▶ Stated problem:
Look through the lines below and state how many hold the word "Blender". Write only the number.

--- START OF Stored rows ---

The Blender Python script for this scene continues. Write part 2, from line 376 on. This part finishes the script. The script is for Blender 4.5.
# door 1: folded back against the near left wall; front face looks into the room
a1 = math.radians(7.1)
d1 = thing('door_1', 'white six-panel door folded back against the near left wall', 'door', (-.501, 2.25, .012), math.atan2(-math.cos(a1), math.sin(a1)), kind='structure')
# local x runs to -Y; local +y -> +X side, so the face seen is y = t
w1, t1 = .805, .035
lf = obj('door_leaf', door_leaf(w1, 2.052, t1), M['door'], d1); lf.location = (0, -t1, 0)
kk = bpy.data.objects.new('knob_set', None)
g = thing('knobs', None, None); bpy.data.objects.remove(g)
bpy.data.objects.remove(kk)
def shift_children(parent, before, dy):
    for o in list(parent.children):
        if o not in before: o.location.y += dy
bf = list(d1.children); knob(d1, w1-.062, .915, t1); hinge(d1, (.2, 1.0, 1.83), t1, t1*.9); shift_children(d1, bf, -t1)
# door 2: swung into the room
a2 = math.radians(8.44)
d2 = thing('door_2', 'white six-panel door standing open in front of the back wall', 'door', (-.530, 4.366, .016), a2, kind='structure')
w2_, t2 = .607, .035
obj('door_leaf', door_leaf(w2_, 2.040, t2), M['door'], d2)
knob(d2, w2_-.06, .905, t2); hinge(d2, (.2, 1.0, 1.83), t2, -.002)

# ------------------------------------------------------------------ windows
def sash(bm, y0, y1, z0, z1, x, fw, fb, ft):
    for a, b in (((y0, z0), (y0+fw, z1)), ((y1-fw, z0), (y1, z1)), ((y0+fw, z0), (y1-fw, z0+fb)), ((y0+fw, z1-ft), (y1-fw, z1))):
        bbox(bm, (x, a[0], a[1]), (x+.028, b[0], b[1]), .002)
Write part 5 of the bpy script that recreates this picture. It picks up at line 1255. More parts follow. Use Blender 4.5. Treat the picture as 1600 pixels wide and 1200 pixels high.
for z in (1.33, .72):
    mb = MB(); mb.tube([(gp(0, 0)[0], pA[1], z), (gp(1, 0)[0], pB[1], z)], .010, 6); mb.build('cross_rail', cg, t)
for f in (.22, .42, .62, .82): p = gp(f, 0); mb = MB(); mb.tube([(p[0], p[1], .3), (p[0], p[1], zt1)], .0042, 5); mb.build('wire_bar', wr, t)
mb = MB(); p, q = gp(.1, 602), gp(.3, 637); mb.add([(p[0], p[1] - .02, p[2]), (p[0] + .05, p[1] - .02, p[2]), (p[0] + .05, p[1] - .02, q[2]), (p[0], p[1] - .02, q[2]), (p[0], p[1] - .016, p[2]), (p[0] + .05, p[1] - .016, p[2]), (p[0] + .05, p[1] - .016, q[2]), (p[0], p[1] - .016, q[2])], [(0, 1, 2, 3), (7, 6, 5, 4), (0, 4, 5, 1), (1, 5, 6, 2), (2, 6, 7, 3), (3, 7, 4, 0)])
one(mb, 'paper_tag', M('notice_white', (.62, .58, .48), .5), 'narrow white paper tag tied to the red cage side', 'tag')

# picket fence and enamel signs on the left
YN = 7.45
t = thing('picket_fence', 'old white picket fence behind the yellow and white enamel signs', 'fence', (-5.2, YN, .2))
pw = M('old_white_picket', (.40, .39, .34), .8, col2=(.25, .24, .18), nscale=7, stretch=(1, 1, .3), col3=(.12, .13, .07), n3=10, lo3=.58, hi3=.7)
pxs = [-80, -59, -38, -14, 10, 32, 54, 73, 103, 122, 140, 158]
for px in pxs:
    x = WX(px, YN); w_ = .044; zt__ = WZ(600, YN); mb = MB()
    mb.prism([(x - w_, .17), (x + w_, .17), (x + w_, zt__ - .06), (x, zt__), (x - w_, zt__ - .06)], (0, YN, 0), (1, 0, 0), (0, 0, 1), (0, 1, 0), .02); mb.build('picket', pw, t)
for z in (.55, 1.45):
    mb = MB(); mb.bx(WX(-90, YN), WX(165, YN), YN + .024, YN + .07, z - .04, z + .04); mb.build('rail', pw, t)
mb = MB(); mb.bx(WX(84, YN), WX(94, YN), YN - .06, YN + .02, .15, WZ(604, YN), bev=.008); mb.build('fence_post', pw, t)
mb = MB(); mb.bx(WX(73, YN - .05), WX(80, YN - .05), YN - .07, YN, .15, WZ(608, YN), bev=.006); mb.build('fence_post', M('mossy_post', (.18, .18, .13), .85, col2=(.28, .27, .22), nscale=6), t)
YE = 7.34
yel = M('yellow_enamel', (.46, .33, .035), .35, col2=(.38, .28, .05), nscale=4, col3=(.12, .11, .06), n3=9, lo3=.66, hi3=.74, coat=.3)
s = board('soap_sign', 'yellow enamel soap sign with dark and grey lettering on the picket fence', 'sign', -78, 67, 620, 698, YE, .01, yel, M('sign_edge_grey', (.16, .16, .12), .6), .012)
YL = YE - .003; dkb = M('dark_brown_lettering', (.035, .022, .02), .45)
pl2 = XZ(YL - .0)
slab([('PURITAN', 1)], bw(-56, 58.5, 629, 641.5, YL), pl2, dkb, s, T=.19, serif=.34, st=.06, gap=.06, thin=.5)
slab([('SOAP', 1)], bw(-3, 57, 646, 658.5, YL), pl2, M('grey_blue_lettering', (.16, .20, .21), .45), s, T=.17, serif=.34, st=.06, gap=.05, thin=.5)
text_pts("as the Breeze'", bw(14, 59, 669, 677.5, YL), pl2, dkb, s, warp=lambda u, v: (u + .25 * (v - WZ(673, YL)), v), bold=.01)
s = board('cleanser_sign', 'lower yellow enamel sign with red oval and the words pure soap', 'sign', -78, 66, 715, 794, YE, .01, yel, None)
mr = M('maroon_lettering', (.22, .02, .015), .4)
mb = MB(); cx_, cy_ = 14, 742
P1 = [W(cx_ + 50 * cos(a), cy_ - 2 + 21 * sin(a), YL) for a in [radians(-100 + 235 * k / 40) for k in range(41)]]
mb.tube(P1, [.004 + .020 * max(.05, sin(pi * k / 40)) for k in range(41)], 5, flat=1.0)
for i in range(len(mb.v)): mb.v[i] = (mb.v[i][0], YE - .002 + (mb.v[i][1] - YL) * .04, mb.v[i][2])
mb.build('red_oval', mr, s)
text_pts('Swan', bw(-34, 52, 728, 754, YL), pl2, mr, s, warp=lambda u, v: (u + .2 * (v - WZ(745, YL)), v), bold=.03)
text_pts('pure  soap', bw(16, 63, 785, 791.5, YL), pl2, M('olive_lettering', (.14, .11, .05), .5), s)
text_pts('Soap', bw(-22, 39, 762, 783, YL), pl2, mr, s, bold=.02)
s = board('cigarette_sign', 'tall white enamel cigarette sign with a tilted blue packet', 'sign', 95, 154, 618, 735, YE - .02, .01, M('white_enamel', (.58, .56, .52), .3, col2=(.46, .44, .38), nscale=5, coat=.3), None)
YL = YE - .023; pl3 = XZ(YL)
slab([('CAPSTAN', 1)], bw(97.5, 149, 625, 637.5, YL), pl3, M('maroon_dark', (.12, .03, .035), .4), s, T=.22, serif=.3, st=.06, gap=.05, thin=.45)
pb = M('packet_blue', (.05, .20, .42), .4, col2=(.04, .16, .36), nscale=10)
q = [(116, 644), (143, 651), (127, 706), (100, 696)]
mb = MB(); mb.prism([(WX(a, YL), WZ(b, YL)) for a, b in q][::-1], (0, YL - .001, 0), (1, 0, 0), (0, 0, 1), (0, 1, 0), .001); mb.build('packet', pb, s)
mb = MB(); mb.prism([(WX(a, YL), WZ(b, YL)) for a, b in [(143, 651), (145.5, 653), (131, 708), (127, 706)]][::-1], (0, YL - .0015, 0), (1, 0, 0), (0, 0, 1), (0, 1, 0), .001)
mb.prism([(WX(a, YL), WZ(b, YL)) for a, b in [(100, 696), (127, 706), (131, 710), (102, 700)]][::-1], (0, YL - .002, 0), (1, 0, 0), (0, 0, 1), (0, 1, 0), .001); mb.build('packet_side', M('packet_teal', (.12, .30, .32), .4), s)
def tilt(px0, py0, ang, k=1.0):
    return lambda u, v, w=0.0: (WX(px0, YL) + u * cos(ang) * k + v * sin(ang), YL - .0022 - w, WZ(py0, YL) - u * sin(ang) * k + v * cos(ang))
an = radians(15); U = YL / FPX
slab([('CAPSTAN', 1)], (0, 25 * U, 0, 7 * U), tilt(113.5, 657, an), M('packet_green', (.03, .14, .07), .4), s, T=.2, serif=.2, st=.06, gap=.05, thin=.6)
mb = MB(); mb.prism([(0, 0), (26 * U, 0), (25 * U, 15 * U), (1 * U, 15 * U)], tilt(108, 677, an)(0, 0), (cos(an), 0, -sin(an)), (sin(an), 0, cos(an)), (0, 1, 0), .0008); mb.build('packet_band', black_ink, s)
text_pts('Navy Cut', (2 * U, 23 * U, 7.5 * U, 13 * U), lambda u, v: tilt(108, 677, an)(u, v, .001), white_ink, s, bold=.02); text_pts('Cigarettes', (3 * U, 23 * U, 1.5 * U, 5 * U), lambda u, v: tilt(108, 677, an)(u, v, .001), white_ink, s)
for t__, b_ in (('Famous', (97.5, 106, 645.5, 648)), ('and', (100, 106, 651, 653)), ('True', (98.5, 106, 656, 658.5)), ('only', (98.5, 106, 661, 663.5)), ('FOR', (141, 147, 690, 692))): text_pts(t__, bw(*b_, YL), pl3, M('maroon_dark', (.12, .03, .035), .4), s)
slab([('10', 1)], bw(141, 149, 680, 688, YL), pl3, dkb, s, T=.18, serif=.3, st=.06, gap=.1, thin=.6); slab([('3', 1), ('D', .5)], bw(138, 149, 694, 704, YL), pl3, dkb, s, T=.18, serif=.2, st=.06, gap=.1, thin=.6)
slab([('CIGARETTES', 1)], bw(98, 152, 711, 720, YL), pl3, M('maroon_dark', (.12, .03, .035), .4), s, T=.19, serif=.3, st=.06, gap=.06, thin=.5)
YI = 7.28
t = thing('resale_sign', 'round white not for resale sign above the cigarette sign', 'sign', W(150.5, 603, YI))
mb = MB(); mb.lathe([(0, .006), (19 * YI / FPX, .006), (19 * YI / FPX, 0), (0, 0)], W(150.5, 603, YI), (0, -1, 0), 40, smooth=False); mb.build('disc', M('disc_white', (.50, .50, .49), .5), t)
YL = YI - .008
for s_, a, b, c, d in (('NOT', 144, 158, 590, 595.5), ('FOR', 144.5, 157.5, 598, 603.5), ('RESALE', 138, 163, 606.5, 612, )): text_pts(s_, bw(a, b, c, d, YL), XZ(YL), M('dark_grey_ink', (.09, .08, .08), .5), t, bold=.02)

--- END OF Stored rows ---

▶ Answer in full:
2